On the upside, Samsung will buy some time and avoid penalties involving the ban or import of its products in the U.S. during the review period, which was expected to take a couple of months since the judge who previously ruled for the import ban will be given 30 days to set a target date for his remand ruling.

On the downside for Samsung, sources said the move may signal that the ITC, the six-member decision-making panel at the very top of the U.S. trade agency, could decide to move in tandem with the European authorities, which have already expressed that it would crack down on companies that try to abuse their patent power.

The European Commission, early last year, opened a formal antitrust investigation into Samsung’s licensing terms for patents covering wireless technologies.

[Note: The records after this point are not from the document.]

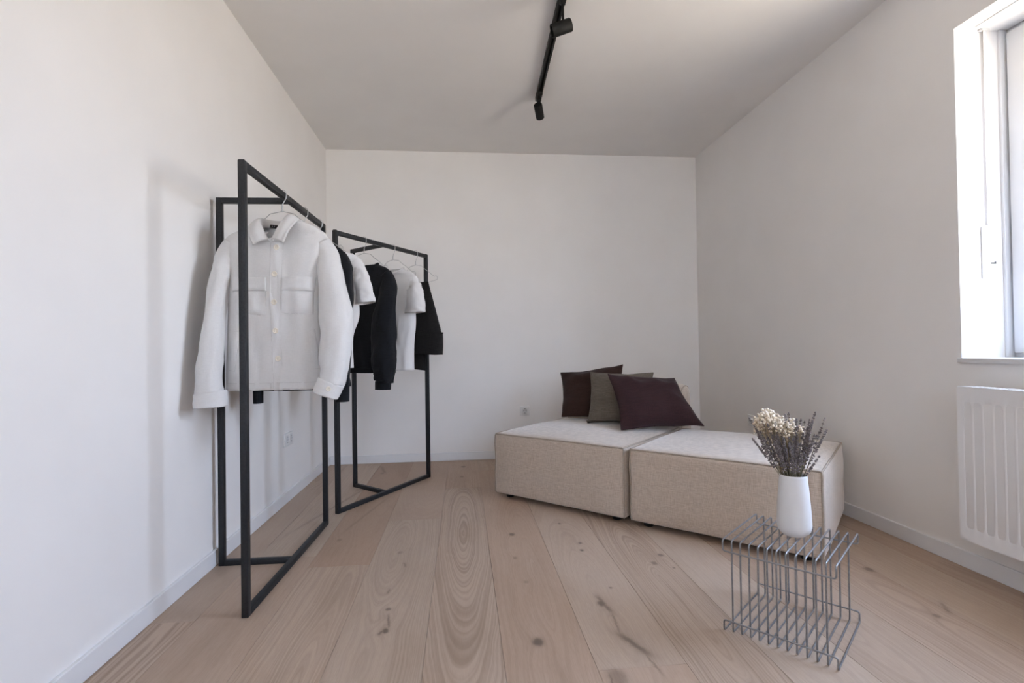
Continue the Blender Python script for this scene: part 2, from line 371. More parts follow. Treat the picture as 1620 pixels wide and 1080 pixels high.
fill_win = struct(bpy.data.objects.new('added_fill_window', None)); COL.objects.link(fill_win); fill_win.location = ((GX0 + GX1) / 2, YF - .09, GZ0)  # added window out of view, lets in fill daylight
f2 = MB(); a = .07
f2.box((GX0, YF - .13, GZ0), (GX0 + a, YF - .06, GZ1), .004); f2.box((GX1 - a, YF - .13, GZ0), (GX1, YF - .06, GZ1), .004); f2.box((GX0 + a, YF - .13, GZ0), (GX1 - a, YF - .06, GZ0 + a), .004); f2.box((GX0 + a, YF - .13, GZ1 - a), (GX1 - a, YF - .06, GZ1), .004)
xm = (GX0 + GX1) / 2; f2.box((xm - .05, YF - .13, GZ0 + a), (xm + .05, YF - .06, GZ1 - a), .004)
at(fill_win, f2).build('window_frame', M['pvc'], fill_win)
for x0, x1 in ((GX0 + a, xm - .05), (xm + .05, GX1 - a)):
    at(fill_win, MB().box((x0 - .01, YF - .10, GZ0 + a - .01), (x1 + .01, YF - .094, GZ1 - a + .01))).build('window_pane', M['glass'], fill_win, smooth=False)

# roller-shutter strap winder on the window reveal
t = thing('strap_winder', 'white roller shutter strap winder on the window reveal', 'strap winder', (XR + .133, WY1, 1.195))
MB().box((-.033, -.016, 0), (.033, 0, .225), .006, 3).build('winder_plate', M['plate'], t)
MB().box((-.006, -.0175, .062), (.018, -.0155, .074), .001).build('strap_slot', M['dark'], t)
st = MB(); st.box((-.010, -.0178, .070), (.008, -.0158, .215), .0005); st.box((-.010, -.0125, .213), (.008, -.0105, 1.05), .0005); st.build('strap', M['pvc'], t)
MB().box((-.022, -.020, 1.045), (.012, 0, 1.055), .002).build('strap_guide', M['well'], t)

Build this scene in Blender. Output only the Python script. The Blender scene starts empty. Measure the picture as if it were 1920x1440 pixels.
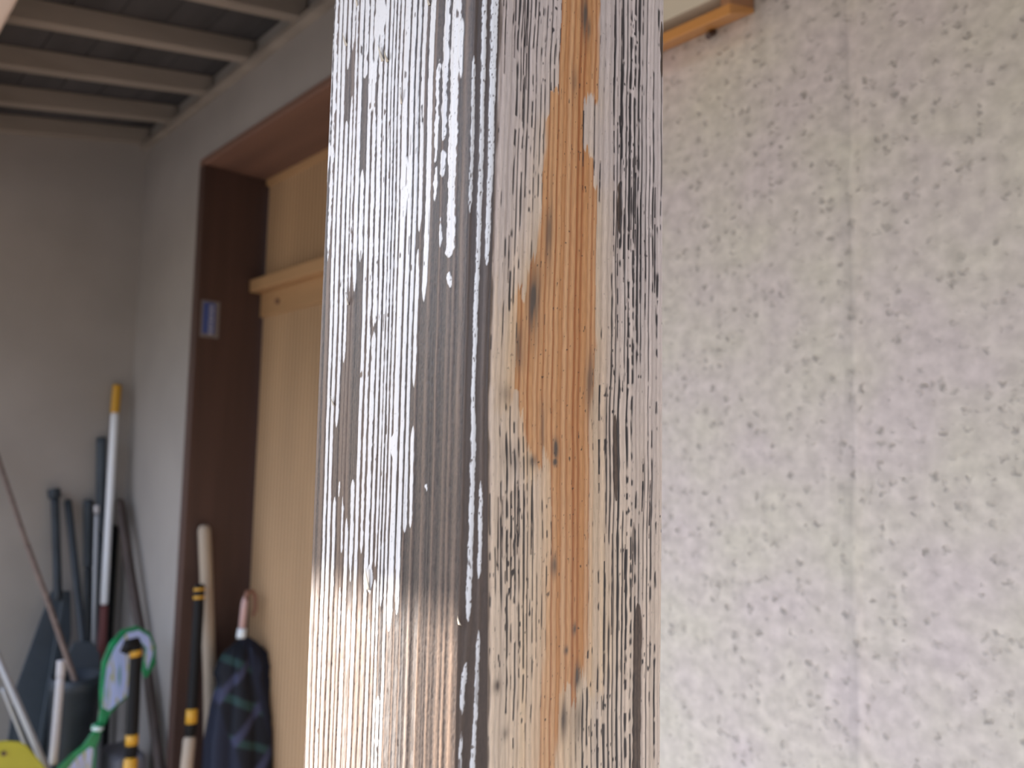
import bpy, bmesh, math, random
import numpy as np
from mathutils import Vector, Matrix

C = bpy.context.scene.collection
PI = math.pi

# ------------------------------------------------------------------ camera
# metres; x runs along the house wall, y towards it, z up from the paving
YAW, PITCH, ROLL = math.radians(43.3), math.radians(4.74), math.radians(1.22)
Fh = Vector((-math.cos(YAW), math.sin(YAW), 0)); Rh = Vector((math.sin(YAW), math.cos(YAW), 0)); Zu = Vector((0, 0, 1))
FW = Fh * math.cos(PITCH) + Zu * math.sin(PITCH); UP = -Fh * math.sin(PITCH) + Zu * math.cos(PITCH)
RC = Rh * math.cos(ROLL) + UP * math.sin(ROLL); UC = -Rh * math.sin(ROLL) + UP * math.cos(ROLL)
cam = bpy.data.cameras.new('camera'); co_ = bpy.data.objects.new('camera', cam); C.objects.link(co_)
mw = Matrix((RC, UC, -FW)).transposed().to_4x4(); mw.translation = (0, 0, 1.5); co_.matrix_world = mw
cam.sensor_width = 36; cam.lens = 1442 / 1920 * 36; cam.clip_start = .01
cam.dof.use_dof = True; cam.dof.focus_distance = .305; cam.dof.aperture_fstop = 11.0
bpy.context.scene.camera = co_

# ------------------------------------------------------------------ light
sc = bpy.context.scene
sc.view_settings.view_transform = 'Standard'; sc.view_settings.look = 'None'
sc.view_settings.gamma = 1; sc.view_settings.use_curve_mapping = False
sc.view_settings.exposure = 0.35
SKY_LOW, SKY_HIGH = .36, 3.5
w = bpy.data.worlds.new('sky'); sc.world = w; w.use_nodes = True
sky = w.node_tree.nodes.new('ShaderNodeTexSky'); sky.sky_type = 'NISHITA'; sky.sun_disc = False
sky.sun_elevation = math.radians(29.7); sky.sun_rotation = math.radians(-123); sky.air_density = 1.0; sky.dust_density = .4
bg = w.node_tree.nodes['Background']; w.node_tree.links.new(sky.outputs[0], bg.inputs[0])
# added ramp: sky dim low, bright high up, to shade the wall tops
NT = w.node_tree; tcw = NT.nodes.new('ShaderNodeTexCoord'); sx = NT.nodes.new('ShaderNodeSeparateXYZ'); NT.links.new(tcw.outputs['Generated'], sx.inputs[0])
mrw = NT.nodes.new('ShaderNodeMapRange'); mrw.interpolation_type = 'SMOOTHSTEP'
mrw.inputs[1].default_value = .06; mrw.inputs[2].default_value = .50; mrw.inputs[3].default_value = SKY_LOW; mrw.inputs[4].default_value = SKY_HIGH
NT.links.new(sx.outputs[2], mrw.inputs[0])
mw_ = NT.nodes.new('ShaderNodeMix'); mw_.data_type = 'RGBA'; mw_.blend_type = 'MULTIPLY'; mw_.inputs[0].default_value = 1
NT.links.new(sky.outputs[0], mw_.inputs[6]); NT.links.new(mrw.outputs[0], mw_.inputs[7]); 
hz = NT.nodes.new('ShaderNodeHueSaturation'); hz.inputs['Saturation'].default_value = .66; NT.links.new(mw_.outputs[2], hz.inputs['Color'])
tn = NT.nodes.new('ShaderNodeMix'); tn.data_type = 'RGBA'; tn.blend_type = 'MULTIPLY'; tn.inputs[0].default_value = 1; tn.inputs[7].default_value = (1.04, .985, .97, 1)
NT.links.new(hz.outputs[0], tn.inputs[6]); NT.links.new(tn.outputs[2], bg.inputs[0])
bg.inputs['Strength'].default_value = .25
sun = bpy.data.lights.new('sun', 'SUN'); so = bpy.data.objects.new('sun', sun); C.objects.link(so)
SUN_DIR = Vector((-1.25, -.911, .884)).normalized()      # towards the sun
so.rotation_euler = SUN_DIR.to_track_quat('Z', 'Y').to_euler(); so.location = (-3, -3, 6)
sun.energy = 21.0; sun.angle = math.radians(.53); sun.color = (1, .93, .82)

# ------------------------------------------------------------------ measured tables (metres; fractions of a face across)
RIDGES = [[0.0, 0.036, [[9.0, 1.6177]]], [0.042, 0.072, [[9.0, 1.5833]]], [0.08, 0.107, [[9.0, -9.0]]], [0.116, 0.146, [[9.0, 1.4015]]], [0.156, 0.184, [[9.0, 1.6624], [1.6376, 1.5094], [1.4832, 1.4318]]], [0.192, 0.217, [[9.0, 1.6681], [1.6458, 1.5312], [1.4855, 1.4791]]], [0.224, 0.244, [[9.0, 1.5597], [1.475, 1.4518], [1.4414, 1.4165]]], [0.252, 0.284, [[9.0, 1.5658], [1.4732, 1.4275], [1.4173, -9.0]]], [0.291, 0.326, [[9.0, 1.65], [1.6094, 1.575], [1.4881, 1.4487], [1.4385, 1.4142]]], [0.334, 0.362, [[9.0, -9.0]]], [0.371, 0.4, [[9.0, 1.6473], [1.6417, 1.4538]]], [0.409, 0.442, [[9.0, 1.5507], [1.5486, 1.4286]]], [0.45, 0.475, [[9.0, 1.4469], [1.4331, -9.0]]], [0.483, 0.503, [[9.0, 1.4591], [1.4493, 1.4163]]], [0.509, 0.527, [[9.0, -9.0]]], [0.533, 0.549, [[9.0, 1.4383], [1.4097, -9.0]]], [0.556, 0.577, [[9.0, -9.0]]], [0.585, 0.622, [[9.0, 1.4299]]], [0.63, 0.662, [[9.0, 1.4381]]], [0.67, 0.694, [[9.0, 1.4668]]], [0.702, 0.734, [[9.0, 1.5794], [1.5744, 1.5223], [1.5069, 1.4689]]], [0.748, 0.782, [[9.0, 1.553]]], [0.797, 0.822, [[1.6439, 1.6056], [1.6036, 1.5877], [1.4891, 1.4835]]], [0.838, 0.868, [[9.0, 1.6155], [1.6105, 1.5928], [1.5811, 1.5733]]], [0.884, 0.938, [[9.0, 1.5676], [1.5629, 1.5581]]]]
CHAMF = [[[[1.6576, 0.0, 0.14], [1.5805, 0.0, 0.12], [1.3957, 0.0, 0.1]], [[1.6372, 1.5805]]], [[[1.6576, 0.34, 0.52], [1.4888, 0.33, 0.5], [1.4398, 0.28, 0.46], [1.4192, 0.15, 0.28], [1.3957, 0.12, 0.24]], [[9.0, 1.4423], [1.4294, 1.4124], [1.4073, -9.0]]], [[[1.6576, 0.66, 0.95], [1.5655, 0.7, 0.9], [1.4888, 0.68, 0.82], [1.4398, 0.62, 0.74], [1.3957, 0.5, 0.64]], [[9.0, 1.5618], [1.4888, 1.4562], [1.4398, -9.0]]]]
OL = [[1.6709, 0.3138], [1.6517, 0.3128], [1.639, 0.3108], [1.6305, 0.3076], [1.6248, 0.2452], [1.6142, 0.2488], [1.5997, 0.2368], [1.5773, 0.2164], [1.5686, 0.1756], [1.5567, 0.161], [1.5528, 0.1072], [1.5407, 0.1014], [1.5174, 0.1091], [1.5149, 0.1635], [1.5075, 0.1767], [1.4982, 0.2223], [1.4954, 0.2414], [1.4906, 0.2913], [1.4697, 0.2974], [1.451, 0.2814], [1.4325, 0.2717], [1.4144, 0.2566], [1.3896, 0.2377]]
OR = [[1.6806, 0.5416], [1.6713, 0.5333], [1.6404, 0.54], [1.6266, 0.4497], [1.6118, 0.4537], [1.6044, 0.5389], [1.5929, 0.5546], [1.5587, 0.5495], [1.542, 0.5597], [1.5169, 0.5332], [1.4884, 0.5219], [1.4483, 0.5366], [1.4287, 0.532], [1.4114, 0.5146], [1.4072, 0.388], [1.3939, 0.3601], [1.3869, 0.3446]]
BLK = [[0.1, 0.4, 0.4, 0.1, 0.15, 0.7, 0.9, 1.0, 0.5, 0.6, 0.5], [0.1, 0.4, 0.4, 0.1, 0.15, 0.7, 0.9, 1.0, 0.5, 0.6, 0.5], [0.1, 0.4, 0.4, 0.1, 0.15, 0.7, 0.9, 1.0, 0.5, 0.6, 0.5], [0.1, 0.4, 0.4, 0.1, 0.15, 0.7, 0.9, 1.0, 0.5, 0.6, 0.5], [0.1, 0.43, 0.48, 0.1, 0.09, 0.7, 0.89, 1.0, 0.55, 0.6, 0.5], [0.2, 0.49, 0.71, 0.19, 0.0, 0.29, 0.59, 0.98, 0.64, 0.65, 0.56], [0.49, 0.72, 0.8, 0.26, 0.06, 0.14, 0.53, 0.9, 0.75, 0.75, 0.66], [0.77, 0.92, 0.85, 0.34, 0.1, 0.06, 0.5, 0.83, 0.73, 0.77, 0.67], [0.59, 0.77, 0.85, 0.49, 0.1, 0.09, 0.5, 0.77, 0.6, 0.72, 0.62], [0.35, 0.77, 0.73, 0.1, 0.0, 0.11, 0.6, 0.71, 0.57, 0.6, 0.48], [0.35, 0.35, 0.07, 0.0, 0.0, 0.19, 0.5, 0.78, 0.56, 0.6, 0.4], [0.41, 0.52, 0.05, 0.0, 0.0, 0.26, 0.39, 0.8, 0.72, 0.66, 0.43], [0.42, 0.69, 0.16, 0.02, 0.0, 0.35, 0.31, 0.8, 0.9, 0.76, 0.48], [0.33, 0.63, 0.5, 0.18, 0.0, 0.22, 0.3, 0.84, 0.95, 0.81, 0.52], [0.26, 0.63, 0.72, 0.38, 0.0, 0.1, 0.3, 0.89, 0.95, 0.84, 0.57], [0.21, 0.69, 0.78, 0.65, 0.0, 0.04, 0.37, 0.9, 0.9, 0.81, 0.58], [0.35, 0.74, 0.8, 0.78, 0.0, 0.0, 0.45, 0.9, 0.83, 0.74, 0.54], [0.5, 0.8, 0.8, 0.72, 0.0, 0.0, 0.4, 0.86, 0.8, 0.68, 0.5], [0.5, 0.8, 0.8, 0.7, 0.0, 0.0, 0.35, 0.81, 0.8, 0.63, 0.5], [0.5, 0.8, 0.8, 0.7, 0.0, 0.0, 0.35, 0.8, 0.8, 0.6, 0.5], [0.5, 0.8, 0.8, 0.7, 0.0, 0.0, 0.35, 0.8, 0.8, 0.6, 0.5], [0.5, 0.8, 0.8, 0.7, 0.0, 0.0, 0.35, 0.8, 0.8, 0.6, 0.5]]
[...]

Later in December, it was discovered that Samsung Electronics dropped its request for a ban on the sales of a number of Apple’s smartphones and tablet computers in Europe.

Samsung claimed it was a part of its strategy to compete using product quality, and not litigations, but analysts at the time predicted that the European Commission’s crackdown may have played a part in Samsung’s latest decision.

From the start, the commission had been concerned that patent holders such as Samsung would try to abuse essential technology, such as Samsung’s “standard essential patents,” without which phones cannot properly function, according to Florian Mller, a patent consultant in Germany who runs the popular blog Fosspatents.

Mller in August last year said that as the Korean court ruled that Apple was in violation of what some experts consider to be “essential patents” for the companies, Korea has decided to become a “rogue state” in regards to standard-essential patents.

The litigation battle between Samsung and Apple has dragged on for over a year, with two companies showing a mixed score in the courts around the world.

In the U.S., a jury ruled in a high-profile ruling in August last year that Samsung had violated a number of key design patents by Apple, prompting the Korean company to appeal. The final decision in the U.S. is still pending, with neither side ready, at least officially, to back down or settle outside of court.

In the U.K., Apple was forced to issue a notice on its website to publicly declare that Samsung had not copied the design of its iPad.